Nesse sentido, torna-se claro que Lilita, Antonia e Helena não tinham
nenhum bloqueio mental relacionado a questão da aprendizagem, pois conseguiam
aprender o que era transmitido pela professora durante as aulas, mesmo que não
participassem, comentassem ou, até mesmo, mostrassem seus rostos durante a
aula, pois mantinham-se com o rosto coberto durante as três horas de aula e
sentavam-se em bancos isolados do restante do grupo, conseguindo colocar em
prática o aprendizado em casa, com a ajuda e a compreensão de Dona Margarida,
que entendia o comportamento delas e que não forçava nenhum tipo de mudança ou
de aproximação que elas não permitissem, por isso a aprendizagem se deu aos
poucos, de maneira gradual e sem muitas cobranças, o que não significa que ela
não cumprissem os prazos estipulados pela professora, que “passava a lição na
sexta-feira pra elas trazerem segunda e elas traziam bem direitinho; agora,
elas não faziam a pontuação direito, mas elas liam, eram bem desenvolvidas pro
comportamento delas”.[2]
Para agradá-las e mantê-las sempre por perto, freqüentando as aulas, e
tentando construir certa amizade com elas, Dona Margarida diz que, certa vez
costurou umas vestimentas para as três irmãs:
Quando elas estudavam aqui, elas usavam vestido de uma
tira amarrada num canto, outra pra outro canto, e era aquela confusão, ai eu
fui, peguei, comprei um tecido e fiz um vestido pra cada uma, fiz uma camisa
para o Zé e arrumei uma calça pra ele. Ai elas saíram daqui, era alegria
grande, numa carreira: “pi, pi a besteira”. Ai elas vestiram. Quando foi no
outro dia, pense... cortaram o vestido todinho, botaram uns pedaços de outro
pano, uma tira lá embaixo, outra lá em cima, aqueles babados, menina! E é
porque eu fiz os vestidos bem compridos mesmo, como elas gostavam, mas elas não
foram mulheres pra dizer assim: muito obrigada, ficou bonito. Não... A mãe dela
foi quem veio me agradecer. [3]
Esta reação delas com os presentes que ganharam, mostra a dificuldade que
elas deveriam ter em lidar com normas, com padrões, com o tipo de organização
social e comportamental que tinham que conviver, algo que era refletido,
também, na maneira de se vestir, pois cada uma gostava de criar seu próprio
vestido, de customizá-lo, de diferenciá-lo dos demais, uma maneira de
transgredir as regras da sociedade, mesmo inconscientemente. Ou seja, pode-se
analisar este tipo de comportamento através dos estudos de Foucault[4] ao
abordar a sociedade de controle, permeada por padrões, vigilância e punições,
ou seja, transgredir as regras, mesmo que de maneira inconsciente e nada
intencional, é correr o risco de serem punidas pela sociedade em geral por meio
da exclusão e da rejeição. Porém, o que fica mais claro ao considerarmos este
comportamento diferenciado das três irmãs é que elas, desde muito cedo,
desenvolveram o que Michel de Certeau[5]
chama de táticas e estratégias para conviveram com as pessoas que as cercavam,
pois por mais que pareçam estáticas, pelo fato do cotidiano remeter-se de
alguma forma a rotina, as práticas cotidianas são compostas por “estratégias”

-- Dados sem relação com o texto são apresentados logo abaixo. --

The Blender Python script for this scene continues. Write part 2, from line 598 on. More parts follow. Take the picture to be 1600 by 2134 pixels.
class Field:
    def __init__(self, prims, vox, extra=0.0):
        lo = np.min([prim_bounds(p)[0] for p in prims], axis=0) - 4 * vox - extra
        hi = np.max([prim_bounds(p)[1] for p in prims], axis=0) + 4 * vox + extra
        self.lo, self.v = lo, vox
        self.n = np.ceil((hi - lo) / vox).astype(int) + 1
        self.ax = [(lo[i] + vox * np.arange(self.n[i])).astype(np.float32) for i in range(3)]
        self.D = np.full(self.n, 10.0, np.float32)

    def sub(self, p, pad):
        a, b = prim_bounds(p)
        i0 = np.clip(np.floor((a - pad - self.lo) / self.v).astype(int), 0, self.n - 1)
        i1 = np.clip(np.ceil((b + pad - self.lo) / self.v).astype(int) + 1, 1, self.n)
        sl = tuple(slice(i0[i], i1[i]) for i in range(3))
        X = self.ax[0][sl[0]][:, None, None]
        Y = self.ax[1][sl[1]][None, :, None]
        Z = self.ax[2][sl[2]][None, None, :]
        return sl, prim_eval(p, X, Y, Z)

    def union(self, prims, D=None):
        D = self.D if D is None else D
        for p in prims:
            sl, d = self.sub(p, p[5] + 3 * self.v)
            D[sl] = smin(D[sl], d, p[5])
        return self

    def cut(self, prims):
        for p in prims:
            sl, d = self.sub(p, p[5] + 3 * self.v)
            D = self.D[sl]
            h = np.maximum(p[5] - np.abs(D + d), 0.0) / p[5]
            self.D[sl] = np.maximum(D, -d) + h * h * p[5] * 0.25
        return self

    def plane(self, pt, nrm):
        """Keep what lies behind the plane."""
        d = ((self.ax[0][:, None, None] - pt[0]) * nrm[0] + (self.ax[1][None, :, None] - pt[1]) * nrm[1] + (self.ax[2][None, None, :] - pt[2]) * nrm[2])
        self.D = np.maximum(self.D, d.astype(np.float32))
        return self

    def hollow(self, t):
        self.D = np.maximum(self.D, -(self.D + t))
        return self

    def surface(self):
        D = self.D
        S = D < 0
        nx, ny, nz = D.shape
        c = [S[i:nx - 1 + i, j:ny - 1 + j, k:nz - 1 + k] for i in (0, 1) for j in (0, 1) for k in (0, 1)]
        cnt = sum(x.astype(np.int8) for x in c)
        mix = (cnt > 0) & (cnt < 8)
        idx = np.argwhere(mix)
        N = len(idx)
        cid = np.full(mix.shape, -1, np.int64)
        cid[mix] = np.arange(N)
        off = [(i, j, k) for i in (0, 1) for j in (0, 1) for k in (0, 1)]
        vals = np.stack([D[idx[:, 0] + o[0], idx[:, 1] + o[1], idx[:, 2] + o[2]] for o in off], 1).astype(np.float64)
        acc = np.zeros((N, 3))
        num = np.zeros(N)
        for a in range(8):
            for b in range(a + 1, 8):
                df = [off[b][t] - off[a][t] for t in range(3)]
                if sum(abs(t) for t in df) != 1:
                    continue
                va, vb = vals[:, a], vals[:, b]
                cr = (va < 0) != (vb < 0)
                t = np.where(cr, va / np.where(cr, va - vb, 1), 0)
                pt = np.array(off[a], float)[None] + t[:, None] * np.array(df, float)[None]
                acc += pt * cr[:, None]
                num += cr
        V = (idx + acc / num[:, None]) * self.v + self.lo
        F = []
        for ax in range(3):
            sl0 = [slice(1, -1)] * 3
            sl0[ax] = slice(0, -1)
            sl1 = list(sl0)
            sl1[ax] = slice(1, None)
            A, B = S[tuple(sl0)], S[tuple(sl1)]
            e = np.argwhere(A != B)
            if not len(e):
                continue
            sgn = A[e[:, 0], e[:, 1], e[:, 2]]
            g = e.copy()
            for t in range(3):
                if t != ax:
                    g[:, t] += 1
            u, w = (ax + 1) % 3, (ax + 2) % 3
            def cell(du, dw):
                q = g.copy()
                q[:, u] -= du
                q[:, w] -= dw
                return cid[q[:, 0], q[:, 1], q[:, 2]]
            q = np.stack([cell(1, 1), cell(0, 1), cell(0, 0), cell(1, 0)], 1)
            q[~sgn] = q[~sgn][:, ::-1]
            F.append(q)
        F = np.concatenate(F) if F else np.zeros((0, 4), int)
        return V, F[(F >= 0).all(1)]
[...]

individuais e/ou coletivas a fim de realizar atividades recorrentes no
dia-a-dia, estas podem ser padronizadas, ou seja, há uma repetição de um modelo
(reafirmado por meio dos discursos) a ser seguido para que o indivíduo seja
inserido no âmbito social; ou, esses padrões podem ser rompidos, gerando novas
“táticas” para lidar com o cotidiano.
Vanêssa Freitas
[1] FERNANDES, Maria Margarida de Paiva. Entrevista concedida a autora.

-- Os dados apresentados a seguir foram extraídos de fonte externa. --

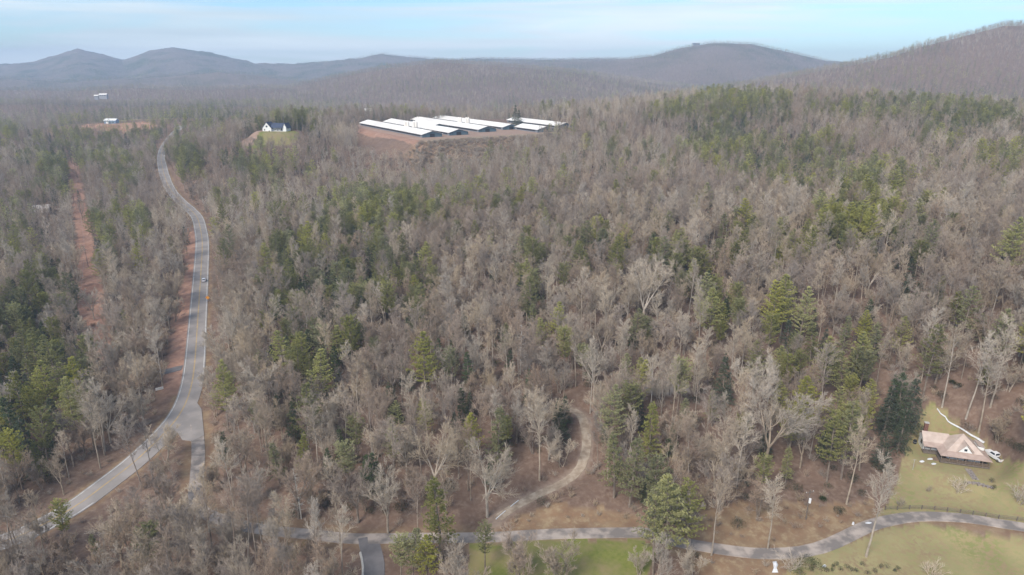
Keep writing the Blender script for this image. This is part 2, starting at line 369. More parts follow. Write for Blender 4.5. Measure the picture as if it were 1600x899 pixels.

Encanto/RN, 17 de ago. de 2013.
[2] FERNANDES, Maria Margarida de Paiva. Entrevista concedida a autora.
Encanto/RN, 17 de ago. de 2013.
[3] FERNANDES, Maria Margarida de Paiva. Entrevista concedida a autora.

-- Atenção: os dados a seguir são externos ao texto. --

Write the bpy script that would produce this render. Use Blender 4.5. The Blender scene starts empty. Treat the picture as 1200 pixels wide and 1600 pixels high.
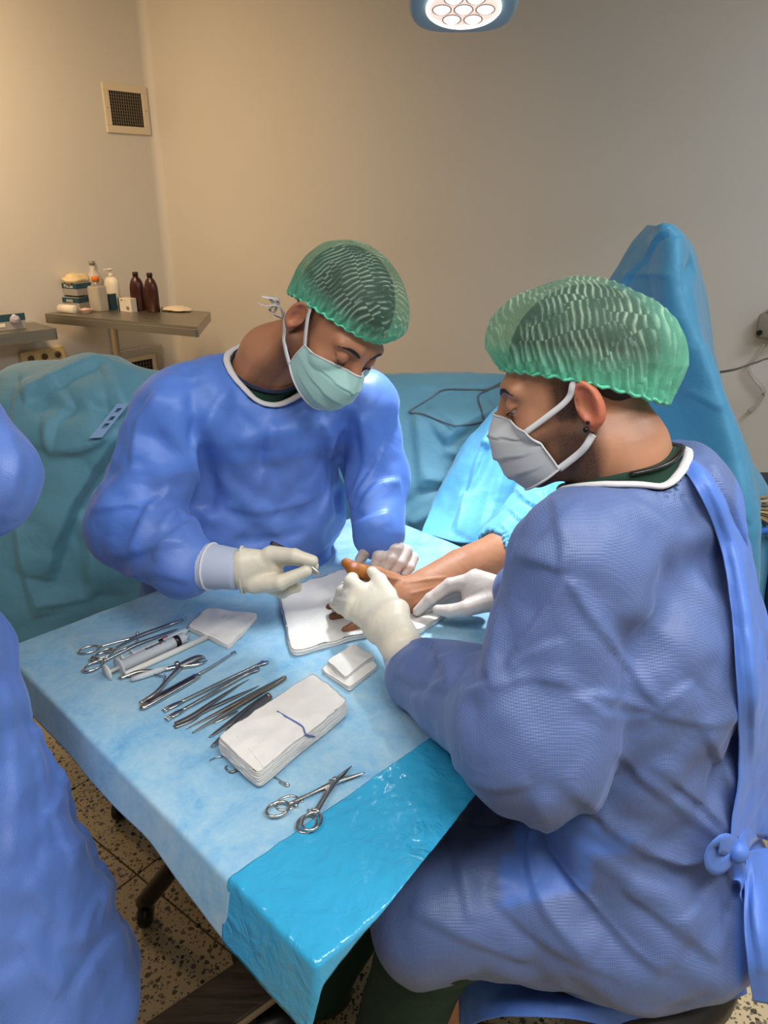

Encanto/RN, 17 de ago. de 2013.
[4] FOUCAULT, Michel. Vigiar e punir: nascimento da prisão; tradução de Raquel Ramalhete.
Petrópolis, Vozes, 1987.
[5] CERTEAU, Michel
de. Artes de fazer: A invenção do cotidiano. 3. ed. Petrópolis: Vozes,
1998.
Muito bom. Parabéns pela iniciativa! Allisson Américo.